Penn loses yet again; Weirdest story of the year

In a stunning setback, voters in Tewksbury, Massachusetts, have decided they don’t want any part of a Penn National Gaming slot parlor. By a very wide margin, they nixed the project, thereby reducing the field of competitors to three: Raynham Park, Cordish Gaming and Rush Street Gaming. It’s not been a good year for Penn, if we go back to its electoral defeat in Maryland last November. It’s subsequently had its Sioux City license taken away (or not renewed, more precisely) and been passed over for the Springfield, Mass., casino contract that went to MGM Resorts International. Penn says it will abide by the will of the Tewksbury electorate, which is mighty big of them: It’s not like CEO Peter Carlino (left) has much choice in the matter. The people have spoken and Carlino lost. If he can find another host community by Sept. 1, Penn could still get into Massachusetts, but the prospect is looking bleak, unless … he makes a play for the southeastern region, where no operator of consequence has bid.

Can you believe that a construction executive based in Boston would be unaware his company did work for Foxwoods Resort Casino and Mohegan Sun. That’s the fish story an anti-casino Beantown mayoral candidate would have you swallow. Suffolk Downs workers accuse Peter Walczak of wanting to have it both ways and it doesn’t look like he’s got a leg to stand on, despite his protestations to the contrary.
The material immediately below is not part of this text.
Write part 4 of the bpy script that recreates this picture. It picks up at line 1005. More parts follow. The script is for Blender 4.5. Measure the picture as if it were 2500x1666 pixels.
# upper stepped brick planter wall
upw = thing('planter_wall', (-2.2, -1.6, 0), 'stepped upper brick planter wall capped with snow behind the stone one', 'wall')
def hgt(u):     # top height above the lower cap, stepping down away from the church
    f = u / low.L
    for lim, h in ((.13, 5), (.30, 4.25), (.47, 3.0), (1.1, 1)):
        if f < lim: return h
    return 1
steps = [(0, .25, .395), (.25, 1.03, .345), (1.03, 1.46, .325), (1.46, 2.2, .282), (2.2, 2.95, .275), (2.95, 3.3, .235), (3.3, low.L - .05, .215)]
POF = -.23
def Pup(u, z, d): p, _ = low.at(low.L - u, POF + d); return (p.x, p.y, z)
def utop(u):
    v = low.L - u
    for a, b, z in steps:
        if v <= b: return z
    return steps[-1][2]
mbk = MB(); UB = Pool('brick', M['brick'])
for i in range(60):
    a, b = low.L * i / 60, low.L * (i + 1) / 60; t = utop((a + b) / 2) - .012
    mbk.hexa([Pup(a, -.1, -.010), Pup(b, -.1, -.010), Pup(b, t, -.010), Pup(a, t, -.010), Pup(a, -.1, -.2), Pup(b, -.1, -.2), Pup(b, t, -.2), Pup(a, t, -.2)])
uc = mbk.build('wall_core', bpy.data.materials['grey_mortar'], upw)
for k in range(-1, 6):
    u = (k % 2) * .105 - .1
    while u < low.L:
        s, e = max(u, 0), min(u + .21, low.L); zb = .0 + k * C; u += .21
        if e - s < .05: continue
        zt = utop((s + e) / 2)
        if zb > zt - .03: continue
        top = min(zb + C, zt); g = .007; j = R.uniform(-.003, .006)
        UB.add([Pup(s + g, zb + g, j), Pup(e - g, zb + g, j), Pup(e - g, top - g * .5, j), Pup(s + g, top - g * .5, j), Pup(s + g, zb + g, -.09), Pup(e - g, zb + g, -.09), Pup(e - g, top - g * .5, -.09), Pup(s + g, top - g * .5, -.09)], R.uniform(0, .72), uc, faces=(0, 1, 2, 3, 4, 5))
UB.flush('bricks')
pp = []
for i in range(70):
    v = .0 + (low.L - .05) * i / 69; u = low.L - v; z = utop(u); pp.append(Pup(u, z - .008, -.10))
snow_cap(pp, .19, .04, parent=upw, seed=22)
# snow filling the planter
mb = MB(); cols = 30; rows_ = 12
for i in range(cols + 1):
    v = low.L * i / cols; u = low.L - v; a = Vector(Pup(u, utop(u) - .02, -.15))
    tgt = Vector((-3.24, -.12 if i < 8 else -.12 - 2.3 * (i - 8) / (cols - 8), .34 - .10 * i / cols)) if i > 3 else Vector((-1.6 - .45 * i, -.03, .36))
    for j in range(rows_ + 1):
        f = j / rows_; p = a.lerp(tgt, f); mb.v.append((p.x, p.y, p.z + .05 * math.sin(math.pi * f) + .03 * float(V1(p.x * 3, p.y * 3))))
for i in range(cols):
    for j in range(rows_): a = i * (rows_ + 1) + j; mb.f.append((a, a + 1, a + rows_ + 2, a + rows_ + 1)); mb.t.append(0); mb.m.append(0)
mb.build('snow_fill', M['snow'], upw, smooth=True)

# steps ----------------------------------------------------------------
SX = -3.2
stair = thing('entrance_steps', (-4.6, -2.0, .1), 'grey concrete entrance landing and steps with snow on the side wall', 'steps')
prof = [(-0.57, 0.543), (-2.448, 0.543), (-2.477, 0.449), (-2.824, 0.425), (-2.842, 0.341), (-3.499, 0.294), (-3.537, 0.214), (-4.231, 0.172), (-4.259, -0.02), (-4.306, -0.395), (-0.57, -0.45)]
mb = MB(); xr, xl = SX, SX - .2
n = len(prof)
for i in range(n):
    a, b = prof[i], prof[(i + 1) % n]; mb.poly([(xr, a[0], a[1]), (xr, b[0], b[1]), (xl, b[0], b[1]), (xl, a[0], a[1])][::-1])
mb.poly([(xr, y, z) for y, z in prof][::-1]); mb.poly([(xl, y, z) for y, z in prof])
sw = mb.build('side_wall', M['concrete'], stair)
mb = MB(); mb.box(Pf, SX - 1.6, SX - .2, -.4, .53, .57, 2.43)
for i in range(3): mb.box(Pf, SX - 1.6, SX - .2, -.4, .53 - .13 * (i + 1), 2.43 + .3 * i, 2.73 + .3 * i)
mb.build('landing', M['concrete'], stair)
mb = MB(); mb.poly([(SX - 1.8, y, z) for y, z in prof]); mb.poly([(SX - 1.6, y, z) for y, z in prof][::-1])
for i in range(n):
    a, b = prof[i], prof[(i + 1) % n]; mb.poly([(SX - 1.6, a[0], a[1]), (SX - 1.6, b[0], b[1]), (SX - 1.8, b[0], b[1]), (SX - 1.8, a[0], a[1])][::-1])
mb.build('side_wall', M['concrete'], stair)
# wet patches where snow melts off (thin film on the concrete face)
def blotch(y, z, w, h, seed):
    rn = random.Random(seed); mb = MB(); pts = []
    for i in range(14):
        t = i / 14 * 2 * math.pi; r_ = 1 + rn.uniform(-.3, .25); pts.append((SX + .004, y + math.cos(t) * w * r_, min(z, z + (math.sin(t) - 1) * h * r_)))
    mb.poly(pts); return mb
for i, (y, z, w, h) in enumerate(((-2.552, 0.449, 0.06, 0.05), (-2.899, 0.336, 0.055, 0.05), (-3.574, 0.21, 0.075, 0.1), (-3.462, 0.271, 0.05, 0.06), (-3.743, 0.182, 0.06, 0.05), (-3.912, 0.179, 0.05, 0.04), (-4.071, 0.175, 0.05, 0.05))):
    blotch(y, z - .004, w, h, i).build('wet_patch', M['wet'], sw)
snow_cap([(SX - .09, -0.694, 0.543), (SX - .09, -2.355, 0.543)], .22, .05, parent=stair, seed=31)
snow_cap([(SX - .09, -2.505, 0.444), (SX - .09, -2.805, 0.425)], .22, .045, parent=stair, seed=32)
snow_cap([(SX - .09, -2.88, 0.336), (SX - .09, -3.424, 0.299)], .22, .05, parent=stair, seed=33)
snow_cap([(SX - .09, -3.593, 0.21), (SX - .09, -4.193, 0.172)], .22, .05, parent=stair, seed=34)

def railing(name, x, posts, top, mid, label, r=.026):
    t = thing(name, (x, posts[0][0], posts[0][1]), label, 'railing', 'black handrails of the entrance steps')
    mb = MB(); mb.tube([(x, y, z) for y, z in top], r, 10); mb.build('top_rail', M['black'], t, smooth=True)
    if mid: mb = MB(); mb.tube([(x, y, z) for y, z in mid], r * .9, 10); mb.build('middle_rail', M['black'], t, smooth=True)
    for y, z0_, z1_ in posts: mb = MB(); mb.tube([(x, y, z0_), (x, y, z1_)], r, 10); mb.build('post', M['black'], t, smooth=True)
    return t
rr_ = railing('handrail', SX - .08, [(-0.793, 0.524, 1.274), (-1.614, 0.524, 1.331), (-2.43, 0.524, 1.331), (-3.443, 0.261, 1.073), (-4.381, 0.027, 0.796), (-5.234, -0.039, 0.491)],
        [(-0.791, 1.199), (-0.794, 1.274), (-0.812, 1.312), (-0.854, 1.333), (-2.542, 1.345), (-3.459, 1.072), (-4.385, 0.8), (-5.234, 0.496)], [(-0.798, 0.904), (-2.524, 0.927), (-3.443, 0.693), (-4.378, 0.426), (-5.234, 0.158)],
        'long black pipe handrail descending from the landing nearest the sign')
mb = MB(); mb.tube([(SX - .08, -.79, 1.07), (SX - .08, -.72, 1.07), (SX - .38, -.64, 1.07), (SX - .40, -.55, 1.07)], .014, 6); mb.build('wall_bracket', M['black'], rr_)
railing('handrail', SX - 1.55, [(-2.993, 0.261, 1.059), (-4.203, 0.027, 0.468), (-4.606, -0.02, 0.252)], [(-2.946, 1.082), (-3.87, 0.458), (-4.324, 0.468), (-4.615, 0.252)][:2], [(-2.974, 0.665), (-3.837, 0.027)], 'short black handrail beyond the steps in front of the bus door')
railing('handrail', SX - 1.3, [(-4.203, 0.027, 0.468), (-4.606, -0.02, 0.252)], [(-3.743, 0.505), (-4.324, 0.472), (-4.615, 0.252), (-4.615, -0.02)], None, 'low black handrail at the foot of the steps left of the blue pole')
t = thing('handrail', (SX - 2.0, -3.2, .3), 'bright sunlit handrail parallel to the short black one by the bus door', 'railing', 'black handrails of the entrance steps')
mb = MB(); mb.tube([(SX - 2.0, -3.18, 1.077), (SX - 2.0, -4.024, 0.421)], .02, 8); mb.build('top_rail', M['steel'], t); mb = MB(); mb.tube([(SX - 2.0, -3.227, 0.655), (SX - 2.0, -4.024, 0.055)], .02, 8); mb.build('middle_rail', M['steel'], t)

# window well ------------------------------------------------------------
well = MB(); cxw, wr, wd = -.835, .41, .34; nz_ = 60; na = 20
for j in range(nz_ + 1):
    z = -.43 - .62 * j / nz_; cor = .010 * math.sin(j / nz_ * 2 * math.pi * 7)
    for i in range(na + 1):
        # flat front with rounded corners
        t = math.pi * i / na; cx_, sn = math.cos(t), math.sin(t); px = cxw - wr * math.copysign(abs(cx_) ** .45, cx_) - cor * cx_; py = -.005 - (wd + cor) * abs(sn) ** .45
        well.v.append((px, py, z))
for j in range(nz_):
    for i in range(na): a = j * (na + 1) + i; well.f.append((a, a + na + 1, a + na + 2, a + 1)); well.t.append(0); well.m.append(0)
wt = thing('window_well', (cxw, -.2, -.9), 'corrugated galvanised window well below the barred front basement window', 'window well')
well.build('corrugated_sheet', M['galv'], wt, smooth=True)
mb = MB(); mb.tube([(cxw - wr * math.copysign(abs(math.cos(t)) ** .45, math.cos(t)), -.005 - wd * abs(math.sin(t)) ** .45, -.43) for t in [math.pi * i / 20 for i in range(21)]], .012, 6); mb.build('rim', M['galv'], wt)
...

Here’s a howdy-do, as they say in the collected works of Gilbert & Sullivan. A new, anti-gambling movie,Runner Runner, depicts Ben Affleck as an evil online-casino boss (in Tinseltown is there any other kind?) based in Costa Rica. He is confronted by outraged punter Justin Timberlake. Not a plot that will have you on the edge of your seats, I would imagine. However, both the American Gaming Association and industry leaders like MGM’s Jim Murren (left) are trying to use fiction to push fact. That is to say, they hope the movie will motivate Congress to legalize and regulate Internet gambling. Considering years of congressional lethargy, I doubt that solons will spring into Timberlake-like action. What’s more interesting is that Big Gaming is so keen on federal regulation because it is certain to come with federal taxation, as night follows day. But that’s a tradeoff that the industry clearly has chosen to make.

Stranger still is a saga emerging out of Oregon where Princess Irina Walker, of the Romanian monarchy in exile, and her husband have been busted for running a cockfighting operation. Princess Irina is the daughter of king and sometime chicken farmer Michael I, late of the throne of Romania. Judging by The Associated Press‘ coverage, local authorities were more outraged that the Walkers were serving food and liquor than by the cockfighting. Rest assured, though, the duo is being charged with violating the Animal Welfare Act, as well as for illegal gambling. The cops seized firearms and what they think is meth. (How can they be unsure?) As if this whole sordid story weren’t strange enough, the roosters were supposedly on performance-enhancing drugs — and you thought only Lance Armstrong, Alex Rodriguez and Barry Bonds did that sort of thing. Beneath all the levity it’s incredibly sad. My wife and I rescued a rooster that appeared to have been maimed through cockfighting and it’s no laughing matter.